Their only fault is being born in a country with many languages which decided to impose a unique identity, attached to biometrics, now mandatory for basically everything. This ID card is depriving them of their most basic rights: the right to education, the right to food.
The Unique Identification Authority of India (UIDAI) hits the underprivileged the most. It drives them to despair, this search for their own identity, based on paperwork or kagaz.
The kagaz can go wrong with the slightest spelling mistake - a lady in queue at the Inderlok Aadhaar centre is there to correct a half s in Hindi to a full s - or with fingerprints not matching as children grow up or adults grow old.
Out there is an apathetic system that is hell-bent on pushing the Aadhaar for every service, even school enrolment.

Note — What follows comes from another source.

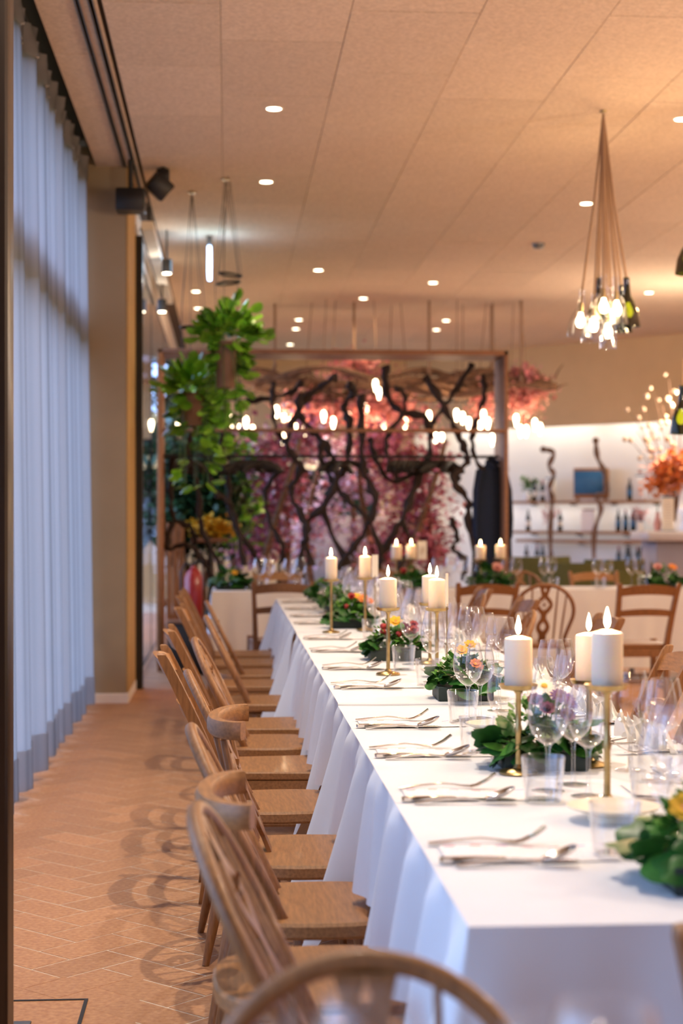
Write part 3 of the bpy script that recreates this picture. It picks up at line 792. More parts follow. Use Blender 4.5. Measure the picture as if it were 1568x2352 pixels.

There is scattered media coverage of children not being able to go to school because of lack of Aadhaar - but nowhere close to sounding the alarm bells on how the goal of universal enrolment being perused in lofty official documents lies by the wayside.
Teachers and principals voice concern about ground reality. Hindi daily Dainik Bhaskar reported on April 22 that a parents' forum in Haryana has said that children whose parents do not have a 'permanent address' have complained that they are being denied an Aadhaar card and, consequently, school enrolment.
The e-KYC of ration cards is supposed to weed out cheaters. But what it is doing is helping the state cut down on the poor's right to a minimum amount of free food.
Journalist Rahul Bhatia says the biometric identity Aadhaar took shape as a Hindutva instrument of surveillance, but was pushed with the carrot of welfare to make it palatable in a big, complex country.
Big numbers, unverified, were dangled to show how much the smart identity card would save the country - in terms of stemming leakages in welfare schemes. No one checked to see if those numbers were correct, or where they came from.
"The discourse then becomes how technology will have this net benefit. Meanwhile, we are not looking at whether it has been audited, who is designing it, where the data flow is. These are important discussions in a country that is going digital in a huge way," says Bhatia, author of The Identity Project: The Unmaking of a Democracy, a book released last year.